A northern Nigeria Muslim leader who promised to pursue a
nonreligious agenda as president will now have to deal with an Islamic
terrorist insurgency that has wreaked chaos in the country’s north.
Muhammadu Buhari, 72, a former military ruler and a Muslim, beat
incumbent Goodluck Jonathan, 57, a Christian from the country’s south,
in a race held under the shadow of Boko Haram violence.
Not all Nigerians are happy with Buhari’s election, given his past
human-rights record as
president from January 1984 to August 1985.
During that time, he imprisoned journalists and opposition activists
without trial and executed drug traffickers by firing squad.
But Nigerians, both Christian and Muslim, hope he is better-suited to battle Boko Haram, despite being a Muslim himself.
During a campaign rally, Buhari criticized the insurgents for
attacking churches and mosques and killing schoolchildren in their sleep
while shouting “Allahu akbar,” Arabic for “God is great.”
And while in the past he supported Shariah in the north, he has denied that he is a radical Islamist.
Many people from the north, the epicenter of Boko Haram violence,
have described him as a man of decency, integrity and a sense of justice
who could fight the Islamists.
Christian leaders hope Buhari can quickly tackle Boko Haram. The
group is responsible for the kidnapping of more than 200 schoolgirls.
“The first task: The people want Buhari to deal with insecurity, then
corruption,” said the Rev. John Bakeni, secretary of the Roman Catholic
Diocese of Maiduguri.
On Tuesday (March 31), Jonathan conceded defeat to Buhari, paving the way for a peaceful handover of power.
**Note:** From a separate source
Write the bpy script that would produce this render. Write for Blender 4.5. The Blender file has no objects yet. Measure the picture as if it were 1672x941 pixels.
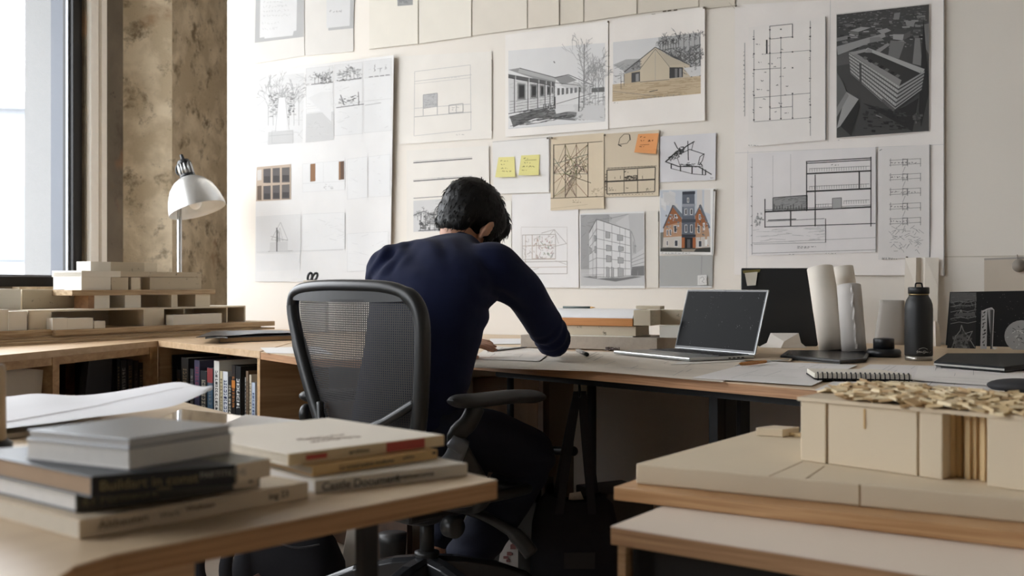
SKY, EXPO, APERTURE = 9.2, 0.35, 0.0075     # sky strength, exposure, lens opening in metres
import bpy, bmesh, math, random
from mathutils import Vector as V, Matrix, noise as mnoise, Quaternion
sc = bpy.context.scene
COL = sc.collection
F, CX, HY, H = 1700.0, 836.0, 466.0, 0.98      # focal length in px, principal column, horizon row, eye height
ZD = 0.735                                      # worktop height
PI = math.pi

# ---------------------------------------------------------------- picture measurements -> places
def ray(px, py): return V(((px - CX) / F, 1.0, -(py - HY) / F))
def G(px, py, z):
    d = (H - z) * F / (py - HY)
    return V(((px - CX) / F * d, d, z))
def D(px, py, d): return V(((px - CX) / F * d, d, H - (py - HY) / F * d))
class Plane:
    """vertical plane through two floor points, front side towards the camera"""
    def __init__(s, A, B):
        s.A = V((A[0], A[1], 0)); s.B = V((B[0], B[1], 0))
        s.t = (s.B - s.A).normalized()
        n = V((s.t.y, -s.t.x, 0))
        if n.dot(-s.A) < 0: n = -n
        s.n = n
    def __call__(s, px, py, off=0.0):
        r = ray(px, py)
        k = (s.n.dot(s.A) + off - 0.0) / s.n.dot(r)
        p = r * k
        return V((p.x, p.y, H + p.z))
    def shifted(s, off): return Plane(s.A + s.n * off, s.B + s.n * off)
_a, _b = G(450, 538, ZD), G(1600, 565, ZD)
WP = Plane(_a, _b)                               # face of the white pin-up wall
def W(px, py, off=0.0): return WP(px, py, off)

def lin(c):
    c = c / 255.0
    return c / 12.92 if c <= 0.04045 else ((c + 0.055) / 1.055) ** 2.4
def rgb(c):
    if isinstance(c, (int, float)): c = (c, c, c)
    return (lin(c[0]), lin(c[1]), lin(c[2]), 1.0)

# ---------------------------------------------------------------- materials
MATS = {}
def newmat(name):
    m = bpy.data.materials.new(name); m.use_nodes = True
    nt = m.node_tree; b = nt.nodes['Principled BSDF']
    return m, nt, b
def _coord(nt, scale, rotz=0.0):
    tc = nt.nodes.new('ShaderNodeTexCoord'); mp = nt.nodes.new('ShaderNodeMapping')
    mp.inputs['Scale'].default_value = scale if isinstance(scale, (tuple, list)) else (scale,) * 3
    mp.inputs['Rotation'].default_value = (0, 0, rotz)
    nt.links.new(tc.outputs['Object'], mp.inputs['Vector'])
    return mp
def pm(name, col, rough=0.6, metal=0.0, n=12.0, amt=0.06, bump=0.0, bscale=200.0, spec=0.5, coat=0.0, sheen=0.0):
    if name in MATS: return MATS[name]
    m, nt, b = newmat(name)
    c = rgb(col)
    mp = _coord(nt, 1.0)
    nz = nt.nodes.new('ShaderNodeTexNoise'); nz.inputs['Scale'].default_value = n; nz.inputs['Detail'].default_value = 5
    nt.links.new(mp.outputs[0], nz.inputs['Vector'])
    mix = nt.nodes.new('ShaderNodeMix'); mix.data_type = 'RGBA'
    mix.inputs[6].default_value = tuple(x * (1 - amt) for x in c[:3]) + (1,)
    mix.inputs[7].default_value = tuple(min(1, x * (1 + amt)) for x in c[:3]) + (1,)
    nt.links.new(nz.outputs['Fac'], mix.inputs[0]); nt.links.new(mix.outputs[2], b.inputs['Base Color'])
    b.inputs['Roughness'].default_value = rough; b.inputs['Metallic'].default_value = metal
    b.inputs['Specular IOR Level'].default_value = spec
    b.inputs['Coat Weight'].default_value = coat
    b.inputs['Sheen Weight'].default_value = sheen
    if bump:
        n2 = nt.nodes.new('ShaderNodeTexNoise'); n2.inputs['Scale'].default_value = bscale; n2.inputs['Detail'].default_value = 3
        nt.links.new(mp.outputs[0], n2.inputs['Vector'])
        bp = nt.nodes.new('ShaderNodeBump'); bp.inputs['Strength'].default_value = bump; bp.inputs['Distance'].default_value = 0.002
        nt.links.new(n2.outputs['Fac'], bp.inputs['Height']); nt.links.new(bp.outputs[0], b.inputs['Normal'])
    MATS[name] = m
    return m
def wood(name, c1, c2, yaw=0.0, scale=(4, 60, 60), rough=0.5, ply=0):
    """grain runs along local x after turning by yaw; ply adds thin horizontal laminations"""
    if name in MATS: return MATS[name]
    m, nt, b = newmat(name)
    mp = _coord(nt, 1.0, -yaw)
    m2 = nt.nodes.new('ShaderNodeMapping'); m2.inputs['Scale'].default_value = scale
    nt.links.new(mp.outputs[0], m2.inputs['Vector'])
    nz = nt.nodes.new('ShaderNodeTexNoise'); nz.inputs['Scale'].default_value = 1.0; nz.inputs['Detail'].default_value = 6; nz.inputs['Distortion'].default_value = 0.6
    nt.links.new(m2.outputs[0], nz.inputs['Vector'])
    cr = nt.nodes.new('ShaderNodeValToRGB'); cr.color_ramp.elements[0].position = 0.3; cr.color_ramp.elements[1].position = 0.72
    cr.color_ramp.elements[0].color = rgb(c1); cr.color_ramp.elements[1].color = rgb(c2)
    nt.links.new(nz.outputs['Fac'], cr.inputs[0])
    out = cr.outputs[0]
    if ply:
        wv = nt.nodes.new('ShaderNodeTexWave'); wv.wave_type = 'BANDS'; wv.bands_direction = 'Z'; wv.inputs['Scale'].default_value = ply
        wv.inputs['Distortion'].default_value = 0.5
        nt.links.new(mp.outputs[0], wv.inputs['Vector'])
        mx = nt.nodes.new('ShaderNodeMix'); mx.data_type = 'RGBA'; mx.blend_type = 'MULTIPLY'
        mr = nt.nodes.new('ShaderNodeMapRange'); mr.inputs['To Min'].default_value = 0.0; mr.inputs['To Max'].default_value = 0.45
        nt.links.new(wv.outputs['Fac'], mr.inputs[0]); nt.links.new(mr.outputs[0], mx.inputs[0])
        mx.inputs[7].default_value = rgb((150, 110, 75))
        nt.links.new(out, mx.inputs[6]); out = mx.outputs[2]
    nt.links.new(out, b.inputs['Base Color'])
    b.inputs['Roughness'].default_value = rough
    MATS[name] = m
    return m
def print_mat():
    """paper whose ink comes from the colours of its faces"""
    m, nt, b = newmat('printed_paper')
    at = nt.nodes.new('ShaderNodeAttribute'); at.attribute_name = 'ink'
    mp = _coord(nt, 1.0)
    nz = nt.nodes.new('ShaderNodeTexNoise'); nz.inputs['Scale'].default_value = 5; nz.inputs['Detail'].default_value = 8
    nt.links.new(mp.outputs[0], nz.inputs['Vector'])
    mr = nt.nodes.new('ShaderNodeMapRange'); mr.inputs['From Min'].default_value = .3; mr.inputs['From Max'].default_value = .7
    mr.inputs['To Min'].default_value = 0.93; mr.inputs['To Max'].default_value = 1.0
    nt.links.new(nz.outputs['Fac'], mr.inputs[0])
    mx = nt.nodes.new('ShaderNodeMix'); mx.data_type = 'RGBA'; mx.blend_type = 'MULTIPLY'; mx.inputs[0].default_value = 1.0
    nt.links.new(at.outputs['Color'], mx.inputs[6]); nt.links.new(mr.outputs[0], mx.inputs[7])
    nt.links.new(mx.outputs[2], b.inputs['Base Color'])
    b.inputs['Roughness'].default_value = 0.75; b.inputs['Specular IOR Level'].default_value = 0.25
    return m
PRINT = print_mat()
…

Earlier, Catholic bishops in a statement had urged all political
parties to accept the results and join their supporters to keep peace.
“This is the only country we have and it is everybody’s task to keep
it as one,” said Archbishop Ignatius Kaigama of Jos, president of the
Catholic Bishops’ Conference of Nigeria.
Abdallah Kheir, a religious scholar from Nairobi’s Kenyatta
University, studied in northern Nigeria and said Christians were
disappointed with Jonathan.
“There were no tangible attacks against Boko Haram during his
period,” Kheir said. “When the attacks were finally launched against the
Islamists, Nigeria in general viewed this as a political move made to
attract votes.”
Buhari, by contrast, was known to be good at building rapport when he was president.